No interest in state’s e-auctions
All the online auctions that the state had scheduled for Friday ended without a sale due to the lack of buying interest, on the first day of e-auctions triggered by the state.
The 15 plots of land and buildings that went under the electronic hammer, with starting prices of between 96,000 to 600,000 euros, belong to individuals and (mostly) enterprises with debts to the state ranging from 970,000 to 863 million euros.
The next move for the liquidation of those properties – the first the state has put up for sale at their market price – will be the reduction of the asking price to a third of the original. According to the law, this can happen after a second effort to sell each property at the original price also proves fruitless.
The e-auction online platform has so far announced that 7,630 foreclosures will take place up until the end of the year, and the electronic system already allows for them to take place on all weekdays, and not just on Wednesdays, as had been the case until this week.
The lack of buyers for properties put up for auction is one of the biggest problems the market faces, as banks have also reported.
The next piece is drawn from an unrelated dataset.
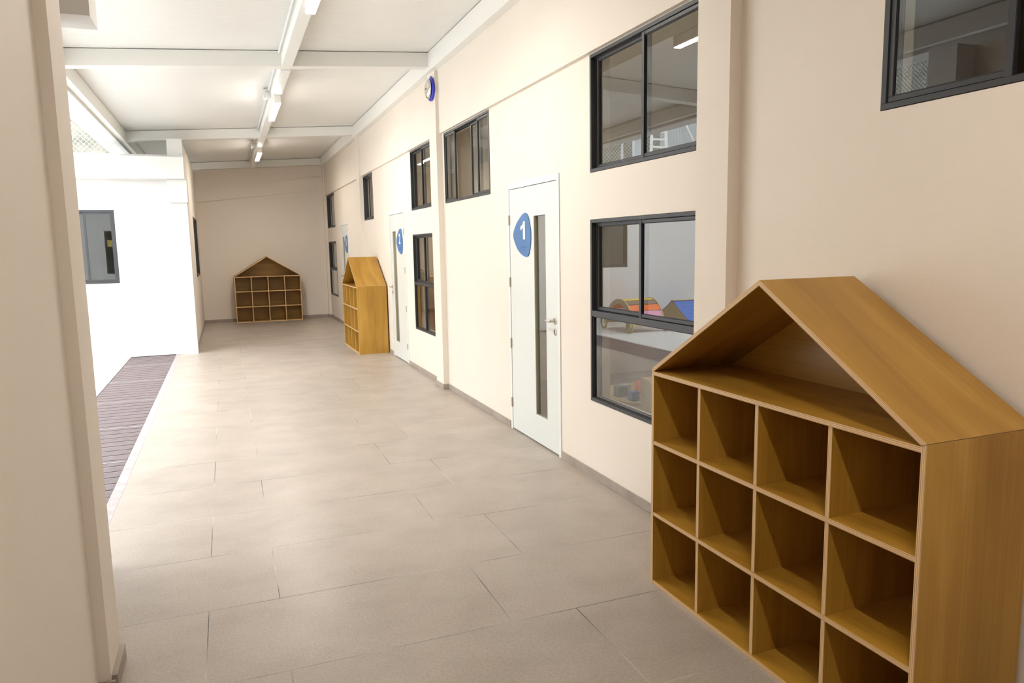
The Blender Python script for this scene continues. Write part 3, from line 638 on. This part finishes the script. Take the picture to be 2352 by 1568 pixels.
# ladder and sheets standing on the side building's roof
ld = empty('ladder', (-6.80, 14.3, 3.12)); tag(ld, 'white ladder standing behind the roof fence, reflected in the upper window', 'ladder')
for s_ in (-1, 1):
    bm = bmesh.new(); prism(bm, [(s_ * 0.21 - 0.02, 0), (s_ * 0.21 + 0.02, 0), (s_ * 0.165 + 0.02, 1.7), (s_ * 0.165 - 0.02, 1.7)], 'y', -0.03, 0.03); obj('rail', bm, 'steel', ld)
for k in range(10):
    z = 0.12 + k * 0.165; bm = bmesh.new(); wd = 0.21 - 0.045 * z / 1.7 - 0.02; box(bm, (-wd, -0.02, z - 0.018), (wd, 0.02, z + 0.018)); obj('rung', bm, 'steel', ld)
def corrugated(x0, x1, y, z0, z1, label, pitch=0.075):
    bm = bmesh.new(); n = int((x1 - x0) / pitch * 8); fr = []
    for i in range(n + 1):
        x = x0 + (x1 - x0) * i / n; dy = 0.018 * math.sin(2 * math.pi * (x - x0) / pitch)
        fr.append([bm.verts.new((x, y + dy + e, z)) for e in (-0.001, 0.001) for z in (z0, z1)])
    for a, b in zip(fr, fr[1:]):
        bm.faces.new((a[0], b[0], b[1], a[1])); bm.faces.new((a[2], a[3], b[3], b[2])); bm.faces.new((a[1], b[1], b[3], a[3])); bm.faces.new((a[0], a[2], b[2], b[0]))
    bm.faces.new(fr[0]); bm.faces.new(fr[-1])
    o = obj('corrugated_sheet', bm, 'corr'); origin_to(o, ((x0 + x1) / 2, y, z0)); tag(o, label, 'metal sheet')
corrugated(-8.3, -7.03, 14.6, 3.12, 5.0, 'wide grey corrugated metal sheet behind the roof fence, reflected right of the ladder')
corrugated(-6.50, -6.26, 14.6, 3.12, 4.6, 'narrow grey corrugated metal sheet behind the roof fence, reflected left of the ladder')
bm = bmesh.new(); tube(bm, [(-7.45, 14.45, 4.55), (-8.3, 14.45, 3.12)], 0.022, 10); tag(origin_to(obj('brace_pole', bm, 'steel'), (-8.3, 14.45, 3.12)), 'white pole leaning in front of the wide corrugated sheet, seen reflected', 'pole')
# hillside beyond
bm = bmesh.new(); nx, ny = 60, 24; grid = []
for i in range(nx + 1):
    row = []
    for j in range(ny + 1):
        th = -math.pi * 0.06 + i / nx * math.pi * 0.80; rr = 9 + j * 0.9
        x = -3.8 - rr * math.sin(th); y = 9 + rr * math.cos(th) + 4
        z = -0.5 + 0.80 * j + 0.9 * math.sin(i * 1.7 + j * 0.6) * 0.4 + random.uniform(-0.2, 0.2)
        row.append(bm.verts.new((x, y, z)))
    grid.append(row)
for i in range(nx):
    for j in range(ny): bm.faces.new((grid[i][j], grid[i + 1][j], grid[i + 1][j + 1], grid[i][j + 1]))
struct(obj('hillside_ground', bm, 'hill', smooth=True))

# ------------------------------------------------------------------ things inside the rooms
cab = empty('plywood_cabinet', (0.62, 4.00, 0)); tag(cab, 'pale plywood cabinet inside the window of room 1, just left of the near shelf', 'cabinet')
for nm, a, b in (('side_panel', (-0.23, -0.47, 0), (-0.212, 0.45, 0.66)), ('side_panel', (0.212, -0.47, 0), (0.23, 0.45, 0.66)), ('top_panel', (-0.23, -0.47, 0.6605), (0.23, 0.45, 0.678)), ('end_panel', (-0.21, 0.43, 0), (0.21, 0.448, 0.66)), ('shelf_board', (-0.21, -0.46, 0.33), (0.21, 0.428, 0.348))):
    boxobj(nm, a, b, 'lightply', cab, 0.0015)
tb = empty('round_table', (0.93, 5.12, 0)); tag(tb, 'low round wooden table with small blocks, dimly seen through the lower window', 'table')
bm = bmesh.new(); lathe(bm, [(0.375, 0.44), (0.378, 0.45), (0.396, 0.45), (0.40, 0.445)], 'z', (0, 0, 0), 48); obj('table_top', bm, 'hoop', tb)
for k in range(4):
    a = math.pi / 4 + k * math.pi / 2; bm = bmesh.new(); tube(bm, [(0.3 * math.cos(a), 0.3 * math.sin(a), 0.375), (0.36 * math.cos(a), 0.36 * math.sin(a), 0)], 0.02, 12); obj('leg', bm, 'hoop', tb)
for x, y, s_, m_, lb in ((0.60, 5.10, 0.085, 'lightblock', 'small slate grey toy crate on the round table inside room 1'), (0.70, 5.20, 0.075, 'corr', 'small grey green toy block on the round table inside room 1'), (0.83, 5.13, 0.10, 'orange', 'small red toy block on the round table, beside the pale cabinet'), (0.62, 4.93, 0.07, 'blue', 'small blue toy block at the near edge of the round table')):
    o = boxobj('toy_block', (-s_ / 2, -s_ / 2, 0), (s_ / 2, s_ / 2, s_), m_, None, 0.004); o.location = (x, y, 0.4005); tag(o, lb, 'block')
# ribbed rolls on a low rack in room 2
rk = empty('low_rack', (1.0, 12.15, 0)); tag(rk, 'low wooden rack with coloured rolls inside the window of room 2', 'rack')
for x in (-0.14, 0.14):
    for y in (-0.58, 0.58): bm = bmesh.new(); box(bm, (x - 0.015, y - 0.015, 0), (x + 0.015, y + 0.015, 0.60)); obj('post', bm, 'lightply', rk)
for z in (0.255, 0.352, 0.449, 0.585): bm = bmesh.new(); box(bm, (-0.124, -0.60, z), (0.124, 0.60, z + 0.012)); obj('shelf_board', bm, 'lightply', rk)
M['rollblue'] = mat('roll_blue', (0.05, 0.06, 0.42), 0.5); M['rollred'] = mat('roll_red', (0.7, 0.11, 0.05), 0.5); M['rollteal'] = mat('roll_teal', (0.06, 0.32, 0.22), 0.5)
for z, m_, nm in ((0.462, 'rollblue', 'ribbed blue roll on the top of the low rack in room 2'), (0.365, 'rollred', 'ribbed orange red roll in the middle of the low rack in room 2'), (0.268, 'rollteal', 'ribbed teal roll at the bottom of the low rack in room 2')):
    prof = []
    for k in range(10):
        prof += [(k * 0.11, 0.026), (k * 0.11 + 0.02, 0.040), (k * 0.11 + 0.08, 0.040), (k * 0.11 + 0.10, 0.026)]
    bm = bmesh.new(); lathe(bm, prof, 'y', (0, 0, 0), 20, 1); o = obj('ribbed_roll', bm, m_, None, True); o.location = (1.0, 11.6, z + 0.0405); tag(o, nm, 'roll')
cab2 = empty('storage_cabinet', (0.42, 10.2, 0)); tag(cab2, 'golden plywood cabinet inside room 2, behind the lower window left pane', 'cabinet')
for nm, a, b in (('side_panel', (-0.2, -0.38, 0), (-0.182, 0.3, 1.2)), ('side_panel', (0.182, -0.38, 0), (0.2, 0.3, 1.2)), ('top_panel', (-0.2, -0.38, 1.2005), (0.2, 0.3, 1.218)), ('end_panel', (-0.18, -0.38, 0), (0.18, -0.362, 1.2))):
    boxobj(nm, a, b, 'ply', cab2, 0.0015)

# unseen fill lamps, added to brighten the room interiors
M['roomfill'] = emit('added_room_fill', (1, 0.9, 0.75), 24.0)
M['roomfill_dim'] = emit('added_room_fill_dim', (1, 0.9, 0.75), 8.0)
for y, m_, lb in ((5.6, 'roomfill_dim', 'weak added fill lamp, unseen indoors above the inner side of door 1'), (10.3, 'roomfill', 'brightest added fill lamp, unseen indoors behind the shelf beyond door 2'), (15.2, 'roomfill_dim', 'added fill lamp, unseen in the last room, by the far end wall')):
    t = empty('added_fill_lamp', (0.48, y, 3.30)); tag(t, lb, 'lamp')
    boxobj('housing', (-0.16, -0.62, -0.04), (0.16, 0.62, 0.0), 'steel', t, 0.004)
    boxobj('diffuser', (-0.145, -0.605, -0.046), (0.145, 0.605, -0.0405), m_, t)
Property market sources attribute this phenomenon to the various legal and technical problems associated with those auctioned assets that deter potential buyers. These properties, the same sources add, could be sold close to the asking prices, but only after the various pending issues dogging them are resolved, ranging from unpaid bills to the legalization of built spaces that remain undeclared.
Data compiled by Kathimerini show that out of the 1,241 auctions conducted from late 2017, when the e-auction platform opened, to end-March, 509 have been declared void, while buyers were only interested in 115 of them.
The same data confirm that banks have been doing what they said they would, namely buying back the assets they themselves had put up for sale: Since late November they have bought back 617 properties.